Nein, eigentlich nicht. Es gab da mal eine Phase, in der ich mein politisches Engagement ruhen lassen musste, um mich ein wenig mehr auf meine Musikkarriere zu konzentrieren. Doch abgesehen davon fühle ich immer noch so wie ich schon fühlte, bevor ich auf der Büh­ne stand und gewisse Dinge ansprach. Ich in­­teressierte mich schon in sehr jungen Jahren für die Dinge, die in der Welt vor sich gehen, und merkte recht früh, dass etwas falsch läuft. Der Unterschied war, dass ich mit einer Stimme beschenkt worden war, mit der ich darauf aufmerksam machen konnte.

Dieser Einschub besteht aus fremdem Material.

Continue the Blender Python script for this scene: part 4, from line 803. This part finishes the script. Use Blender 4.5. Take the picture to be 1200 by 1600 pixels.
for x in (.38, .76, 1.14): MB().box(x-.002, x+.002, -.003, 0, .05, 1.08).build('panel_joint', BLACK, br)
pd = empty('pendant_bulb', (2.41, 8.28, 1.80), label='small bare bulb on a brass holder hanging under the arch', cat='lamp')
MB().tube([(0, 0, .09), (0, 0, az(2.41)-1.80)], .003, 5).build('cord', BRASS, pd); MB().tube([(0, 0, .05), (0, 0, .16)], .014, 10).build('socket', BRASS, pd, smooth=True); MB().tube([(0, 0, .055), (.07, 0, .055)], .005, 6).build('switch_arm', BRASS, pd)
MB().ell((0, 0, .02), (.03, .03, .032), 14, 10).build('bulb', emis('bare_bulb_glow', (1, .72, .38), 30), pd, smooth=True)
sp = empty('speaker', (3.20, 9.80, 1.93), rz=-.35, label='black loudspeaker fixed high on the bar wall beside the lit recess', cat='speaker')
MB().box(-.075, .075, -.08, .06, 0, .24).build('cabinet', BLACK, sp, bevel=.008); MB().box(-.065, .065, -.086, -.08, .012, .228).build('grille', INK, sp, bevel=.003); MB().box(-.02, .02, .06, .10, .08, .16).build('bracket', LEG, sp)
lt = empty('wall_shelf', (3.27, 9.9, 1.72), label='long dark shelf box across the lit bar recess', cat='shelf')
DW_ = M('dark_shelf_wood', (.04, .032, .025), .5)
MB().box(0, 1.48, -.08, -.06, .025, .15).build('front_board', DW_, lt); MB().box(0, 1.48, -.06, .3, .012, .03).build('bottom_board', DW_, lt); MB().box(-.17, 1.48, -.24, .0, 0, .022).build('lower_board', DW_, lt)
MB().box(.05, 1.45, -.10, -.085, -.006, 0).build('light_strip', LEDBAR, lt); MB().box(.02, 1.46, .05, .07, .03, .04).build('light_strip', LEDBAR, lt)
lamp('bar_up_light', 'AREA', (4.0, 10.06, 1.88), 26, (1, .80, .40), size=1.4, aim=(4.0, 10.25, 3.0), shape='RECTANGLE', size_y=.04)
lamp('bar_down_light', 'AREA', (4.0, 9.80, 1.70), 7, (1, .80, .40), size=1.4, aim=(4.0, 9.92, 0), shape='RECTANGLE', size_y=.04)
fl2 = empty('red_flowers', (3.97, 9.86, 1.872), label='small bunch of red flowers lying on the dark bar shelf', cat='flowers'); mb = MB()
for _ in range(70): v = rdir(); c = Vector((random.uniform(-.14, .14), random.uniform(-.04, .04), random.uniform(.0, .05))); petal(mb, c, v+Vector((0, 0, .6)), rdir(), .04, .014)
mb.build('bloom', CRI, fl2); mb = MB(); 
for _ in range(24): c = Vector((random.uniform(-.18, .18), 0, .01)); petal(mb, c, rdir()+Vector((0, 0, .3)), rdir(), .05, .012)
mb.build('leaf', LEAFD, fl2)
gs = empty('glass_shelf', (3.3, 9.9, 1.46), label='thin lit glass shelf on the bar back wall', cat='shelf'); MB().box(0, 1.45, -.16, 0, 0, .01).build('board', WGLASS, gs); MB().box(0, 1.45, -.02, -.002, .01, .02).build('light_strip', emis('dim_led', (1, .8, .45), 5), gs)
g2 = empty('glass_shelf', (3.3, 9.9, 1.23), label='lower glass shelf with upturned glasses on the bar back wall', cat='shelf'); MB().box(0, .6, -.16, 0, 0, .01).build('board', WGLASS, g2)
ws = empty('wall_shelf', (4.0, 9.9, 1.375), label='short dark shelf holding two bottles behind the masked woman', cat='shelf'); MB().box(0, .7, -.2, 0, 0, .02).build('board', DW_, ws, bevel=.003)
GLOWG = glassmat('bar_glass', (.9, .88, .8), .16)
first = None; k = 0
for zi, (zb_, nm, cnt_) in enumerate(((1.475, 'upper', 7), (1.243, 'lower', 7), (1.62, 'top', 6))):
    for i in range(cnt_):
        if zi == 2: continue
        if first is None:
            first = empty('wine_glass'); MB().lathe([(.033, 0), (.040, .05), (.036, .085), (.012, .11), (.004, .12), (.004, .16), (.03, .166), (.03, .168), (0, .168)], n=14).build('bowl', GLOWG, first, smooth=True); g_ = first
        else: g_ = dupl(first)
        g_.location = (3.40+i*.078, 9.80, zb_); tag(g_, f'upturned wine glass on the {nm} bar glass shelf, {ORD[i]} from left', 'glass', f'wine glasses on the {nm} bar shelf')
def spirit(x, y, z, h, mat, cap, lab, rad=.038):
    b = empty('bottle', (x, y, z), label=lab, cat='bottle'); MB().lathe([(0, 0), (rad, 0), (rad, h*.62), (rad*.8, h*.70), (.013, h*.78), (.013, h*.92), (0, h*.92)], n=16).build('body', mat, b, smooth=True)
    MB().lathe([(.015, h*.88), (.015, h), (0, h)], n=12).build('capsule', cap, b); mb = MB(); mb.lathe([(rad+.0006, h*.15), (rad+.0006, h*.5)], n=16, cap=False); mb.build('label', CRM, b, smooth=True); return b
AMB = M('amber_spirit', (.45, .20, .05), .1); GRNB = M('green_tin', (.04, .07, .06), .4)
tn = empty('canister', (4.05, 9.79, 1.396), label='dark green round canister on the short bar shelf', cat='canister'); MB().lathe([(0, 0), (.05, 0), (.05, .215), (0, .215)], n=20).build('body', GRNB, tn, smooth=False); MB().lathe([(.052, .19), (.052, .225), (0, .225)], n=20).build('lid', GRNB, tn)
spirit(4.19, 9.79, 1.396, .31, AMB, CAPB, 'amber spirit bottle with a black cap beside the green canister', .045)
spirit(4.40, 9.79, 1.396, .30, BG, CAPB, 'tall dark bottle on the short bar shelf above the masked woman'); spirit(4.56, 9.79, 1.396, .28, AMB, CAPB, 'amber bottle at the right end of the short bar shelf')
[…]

Sie sind also immer noch zuerst ein Mensch, dann Pazifistin, dann Folk-Sängerin?
Oh, das ist eine gute Frage. Mir scheint, ich nahm es damals sehr genau mit den Definitionen (lacht). Schlecht finde ich dieses Zitat aber selbst heute nicht, wenn vielleicht auch ein wenig starr. Starr, aber im Grunde recht treffend.

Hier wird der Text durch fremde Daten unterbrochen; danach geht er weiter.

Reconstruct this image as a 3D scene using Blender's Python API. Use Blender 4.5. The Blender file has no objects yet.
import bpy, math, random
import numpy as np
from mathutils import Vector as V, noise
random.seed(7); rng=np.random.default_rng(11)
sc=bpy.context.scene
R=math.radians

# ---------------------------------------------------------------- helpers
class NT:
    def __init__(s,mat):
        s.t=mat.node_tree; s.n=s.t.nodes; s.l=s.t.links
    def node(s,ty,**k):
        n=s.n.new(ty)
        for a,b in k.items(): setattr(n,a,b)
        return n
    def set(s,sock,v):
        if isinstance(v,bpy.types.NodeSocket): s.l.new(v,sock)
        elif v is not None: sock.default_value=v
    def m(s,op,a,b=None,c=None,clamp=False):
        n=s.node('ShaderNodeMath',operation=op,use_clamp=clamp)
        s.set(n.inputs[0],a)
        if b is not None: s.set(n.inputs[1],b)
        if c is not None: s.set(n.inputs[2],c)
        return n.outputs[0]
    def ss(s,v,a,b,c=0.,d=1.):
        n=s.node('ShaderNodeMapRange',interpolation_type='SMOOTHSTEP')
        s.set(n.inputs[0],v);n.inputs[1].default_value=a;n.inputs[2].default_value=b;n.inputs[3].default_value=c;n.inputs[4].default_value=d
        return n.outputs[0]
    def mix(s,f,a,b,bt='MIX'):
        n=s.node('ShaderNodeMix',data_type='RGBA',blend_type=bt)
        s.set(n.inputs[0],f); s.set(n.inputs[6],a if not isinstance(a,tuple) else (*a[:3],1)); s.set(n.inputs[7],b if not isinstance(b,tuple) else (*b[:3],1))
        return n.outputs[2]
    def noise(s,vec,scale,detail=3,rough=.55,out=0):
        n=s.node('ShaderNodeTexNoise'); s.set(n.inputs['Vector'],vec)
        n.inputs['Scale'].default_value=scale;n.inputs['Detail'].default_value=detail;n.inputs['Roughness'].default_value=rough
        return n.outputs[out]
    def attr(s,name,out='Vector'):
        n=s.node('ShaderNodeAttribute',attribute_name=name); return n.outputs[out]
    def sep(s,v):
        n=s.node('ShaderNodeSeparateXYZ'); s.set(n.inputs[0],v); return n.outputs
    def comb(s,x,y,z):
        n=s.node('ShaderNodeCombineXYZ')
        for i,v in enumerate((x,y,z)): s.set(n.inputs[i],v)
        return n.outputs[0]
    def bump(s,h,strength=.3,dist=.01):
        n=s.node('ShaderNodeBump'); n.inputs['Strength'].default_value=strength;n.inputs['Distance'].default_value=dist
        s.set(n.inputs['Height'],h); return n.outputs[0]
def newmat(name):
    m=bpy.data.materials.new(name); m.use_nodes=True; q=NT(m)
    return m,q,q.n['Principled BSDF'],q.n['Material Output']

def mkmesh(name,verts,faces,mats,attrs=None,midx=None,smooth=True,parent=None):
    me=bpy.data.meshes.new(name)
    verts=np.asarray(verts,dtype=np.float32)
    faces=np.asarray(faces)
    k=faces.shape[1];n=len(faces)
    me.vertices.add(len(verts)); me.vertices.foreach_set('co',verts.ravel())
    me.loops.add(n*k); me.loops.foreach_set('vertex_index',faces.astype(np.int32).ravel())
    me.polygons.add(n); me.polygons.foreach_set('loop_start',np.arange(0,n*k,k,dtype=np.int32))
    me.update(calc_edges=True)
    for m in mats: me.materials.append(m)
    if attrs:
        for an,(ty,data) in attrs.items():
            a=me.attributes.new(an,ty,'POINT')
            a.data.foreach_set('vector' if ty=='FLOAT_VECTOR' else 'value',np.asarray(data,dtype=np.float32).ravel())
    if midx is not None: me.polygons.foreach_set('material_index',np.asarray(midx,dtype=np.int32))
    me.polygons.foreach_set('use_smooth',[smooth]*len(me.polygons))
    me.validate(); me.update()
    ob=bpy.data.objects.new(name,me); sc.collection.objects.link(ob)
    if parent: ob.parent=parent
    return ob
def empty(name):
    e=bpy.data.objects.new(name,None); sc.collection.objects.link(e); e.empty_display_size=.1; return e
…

Insbesondere auf junge Leute haben Musiker einen deutlich größeren Einfluss als beispielsweise Politiker. Wann wurde Ihnen das erstmals bewusst?
Das stimmt, diese Erfahrung habe ich selbst häufig gemacht. An den genauen Zeitpunkt kann ich mich nicht mehr erinnern. Sie müssen wissen, es dauerte eine ganze Weile, bis mir überhaupt bewusst wurde, dass ich singen konnte. Dass das, was aus meinem Mund kam, etwas Besonderes war. Da ich immer schon politisch aktiv war, fügte sich das ganz natürlich zusammen, schätze ich. Je berühmter ich wurde, desto mehr verlangten die Leute von mir. Ich sollte hier auftauchen, dort er­­scheinen und da singen. Das war anfangs merkwürdig, doch irgendwann stellte ich fest, dass es außer mir niemanden zu geben schien, der das machte, was ich tat. Also nutzte ich diesen Einfluss, wie sie es sagen.

„Meine Erwartungen an die Menschheit waren nie besonders hoch“ (Joan Baez)

Und wie gingen Sie in jungen Jahren mit der Verantwortung um, eine Frau zu sein, zu der so viele Leute aufschauen?
(lacht) Das ist eine wirklich interessante Frage. Am Anfang wurde ich damit fertig, indem ich unglaublich antikommerziell sein wollte. Ich dachte, auf diese Weise meine Seele retten zu können. Ich hatte große Angst davor, kommerziell zu werden und nur für das Geld zu singen. Wissen sie, damals dachte ich noch, dass das ganz automatisch passieren würde, sobald ich im Mainstream der Unterhaltungswelt landete. Und um das zu vermeiden, war ich unglaublich stur, um mich davor zu schützen, dumme Dinge zu tun und auf der richtigen Spur zu bleiben.

Wäre Ihre Karriere in den 70ern gestartet, Sie wären vermutlich eine Punk-Ikone geworden.
Ja, stimmt, das ist sehr gut möglich. Eine überaus interessante Vorstellung.

Ist es heute eigentlich leichter oder schwerer, ein politischer Aktivist zu sein?
Das ist ein wirklich interessantes Thema. Für mich ist es schwieriger geworden, weil ich nicht mehr so viel in den Straßen unterwegs bin, wie ich es früher war. Die Menschen, die heute auf den Straßen sind, haben einander, um sich gegenseitig anzutreiben und dieses „evil empire“ zu bekämpfen. Und glauben Sie mir, das kann ungemein aufregend und motivierend sein. Es freut mich wirklich, zu sehen, wie die Menschen in Amerika und anderswo wieder mehr und mehr auf die Straße gehen – und das nicht nur bei den großen Märschen.

Es liegt also durchaus etwas Gutes in all dem Schlechten, das gerade rund um den Erdball passiert?
Ja, das sehe ich so. Wir beschuldigen Trump, was aber total dämlich ist. Die Dinge entwickelten sich die letzten 50 Jahre in die Richtung, in der sie sich jetzt befinden. Und die Menschen ließen es zu! Wer das Geld hat, hat die Macht, und diejenigen, die dem System nicht passen, werden mundtot gemacht. Rassismus ist wieder mal von den Ketten – und hätte man mir in den 60ern erzählt, dass es hier und heute so zugeht, ich hätte es nicht geglaubt. Aber wenn ich genau darüber nachdenke, dürfte es mich eigentlich nicht wundern. Wir haben noch nie aus unseren Fehlern gelernt.